● **AVAILABLE DATA**
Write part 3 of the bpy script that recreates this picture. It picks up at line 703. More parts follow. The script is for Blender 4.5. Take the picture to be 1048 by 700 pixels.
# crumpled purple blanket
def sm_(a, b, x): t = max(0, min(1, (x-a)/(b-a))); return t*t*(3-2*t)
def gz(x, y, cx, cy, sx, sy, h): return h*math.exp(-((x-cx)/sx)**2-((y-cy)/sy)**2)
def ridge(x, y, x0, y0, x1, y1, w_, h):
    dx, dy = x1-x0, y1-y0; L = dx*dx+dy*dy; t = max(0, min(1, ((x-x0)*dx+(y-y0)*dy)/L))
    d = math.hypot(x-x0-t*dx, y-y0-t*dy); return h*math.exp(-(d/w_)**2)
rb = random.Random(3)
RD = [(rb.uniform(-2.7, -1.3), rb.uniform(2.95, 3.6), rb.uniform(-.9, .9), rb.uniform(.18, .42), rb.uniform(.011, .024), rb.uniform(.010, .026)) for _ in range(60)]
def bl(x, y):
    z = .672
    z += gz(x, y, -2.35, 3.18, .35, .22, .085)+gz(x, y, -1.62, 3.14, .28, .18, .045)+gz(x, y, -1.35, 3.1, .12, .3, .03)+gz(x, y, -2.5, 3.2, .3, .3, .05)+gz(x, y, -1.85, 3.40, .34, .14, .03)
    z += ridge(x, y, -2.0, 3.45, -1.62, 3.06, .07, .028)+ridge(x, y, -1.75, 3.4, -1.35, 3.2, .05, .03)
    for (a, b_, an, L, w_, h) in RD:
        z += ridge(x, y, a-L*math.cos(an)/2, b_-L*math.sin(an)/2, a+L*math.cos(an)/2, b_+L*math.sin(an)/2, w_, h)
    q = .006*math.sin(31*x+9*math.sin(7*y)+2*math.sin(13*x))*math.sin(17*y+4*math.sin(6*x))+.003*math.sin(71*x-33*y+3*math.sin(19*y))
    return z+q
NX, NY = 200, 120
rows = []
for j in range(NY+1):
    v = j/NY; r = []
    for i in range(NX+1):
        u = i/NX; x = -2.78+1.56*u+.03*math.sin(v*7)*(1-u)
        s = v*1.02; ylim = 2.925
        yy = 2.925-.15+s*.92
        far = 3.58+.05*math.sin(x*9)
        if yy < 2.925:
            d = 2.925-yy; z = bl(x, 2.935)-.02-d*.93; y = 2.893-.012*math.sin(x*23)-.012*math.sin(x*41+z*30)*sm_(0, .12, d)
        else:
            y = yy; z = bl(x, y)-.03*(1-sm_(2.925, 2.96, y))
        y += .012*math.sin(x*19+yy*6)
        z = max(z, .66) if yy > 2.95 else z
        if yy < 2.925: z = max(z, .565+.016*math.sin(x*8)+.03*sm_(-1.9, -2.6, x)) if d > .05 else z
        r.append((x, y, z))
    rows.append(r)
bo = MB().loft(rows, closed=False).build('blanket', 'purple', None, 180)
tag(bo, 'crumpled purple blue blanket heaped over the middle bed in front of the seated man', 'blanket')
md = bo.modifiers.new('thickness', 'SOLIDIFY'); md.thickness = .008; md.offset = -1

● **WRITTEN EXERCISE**
Return the listing above word for word.

● **SOLUTION TO THE PROBLEM**
Write part 3 of the bpy script that recreates this picture. It picks up at line 703. More parts follow. The script is for Blender 4.5. Take the picture to be 1048 by 700 pixels.
# crumpled purple blanket
def sm_(a, b, x): t = max(0, min(1, (x-a)/(b-a))); return t*t*(3-2*t)
def gz(x, y, cx, cy, sx, sy, h): return h*math.exp(-((x-cx)/sx)**2-((y-cy)/sy)**2)
def ridge(x, y, x0, y0, x1, y1, w_, h):
    dx, dy = x1-x0, y1-y0; L = dx*dx+dy*dy; t = max(0, min(1, ((x-x0)*dx+(y-y0)*dy)/L))
    d = math.hypot(x-x0-t*dx, y-y0-t*dy); return h*math.exp(-(d/w_)**2)
rb = random.Random(3)
RD = [(rb.uniform(-2.7, -1.3), rb.uniform(2.95, 3.6), rb.uniform(-.9, .9), rb.uniform(.18, .42), rb.uniform(.011, .024), rb.uniform(.010, .026)) for _ in range(60)]
def bl(x, y):
    z = .672
    z += gz(x, y, -2.35, 3.18, .35, .22, .085)+gz(x, y, -1.62, 3.14, .28, .18, .045)+gz(x, y, -1.35, 3.1, .12, .3, .03)+gz(x, y, -2.5, 3.2, .3, .3, .05)+gz(x, y, -1.85, 3.40, .34, .14, .03)
    z += ridge(x, y, -2.0, 3.45, -1.62, 3.06, .07, .028)+ridge(x, y, -1.75, 3.4, -1.35, 3.2, .05, .03)
    for (a, b_, an, L, w_, h) in RD:
        z += ridge(x, y, a-L*math.cos(an)/2, b_-L*math.sin(an)/2, a+L*math.cos(an)/2, b_+L*math.sin(an)/2, w_, h)
    q = .006*math.sin(31*x+9*math.sin(7*y)+2*math.sin(13*x))*math.sin(17*y+4*math.sin(6*x))+.003*math.sin(71*x-33*y+3*math.sin(19*y))
    return z+q
NX, NY = 200, 120
rows = []
for j in range(NY+1):
    v = j/NY; r = []
    for i in range(NX+1):
        u = i/NX; x = -2.78+1.56*u+.03*math.sin(v*7)*(1-u)
        s = v*1.02; ylim = 2.925
        yy = 2.925-.15+s*.92
        far = 3.58+.05*math.sin(x*9)
        if yy < 2.925:
            d = 2.925-yy; z = bl(x, 2.935)-.02-d*.93; y = 2.893-.012*math.sin(x*23)-.012*math.sin(x*41+z*30)*sm_(0, .12, d)
        else:
            y = yy; z = bl(x, y)-.03*(1-sm_(2.925, 2.96, y))
        y += .012*math.sin(x*19+yy*6)
        z = max(z, .66) if yy > 2.95 else z
        if yy < 2.925: z = max(z, .565+.016*math.sin(x*8)+.03*sm_(-1.9, -2.6, x)) if d > .05 else z
        r.append((x, y, z))
    rows.append(r)
bo = MB().loft(rows, closed=False).build('blanket', 'purple', None, 180)
tag(bo, 'crumpled purple blue blanket heaped over the middle bed in front of the seated man', 'blanket')
md = bo.modifiers.new('thickness', 'SOLIDIFY'); md.thickness = .008; md.offset = -1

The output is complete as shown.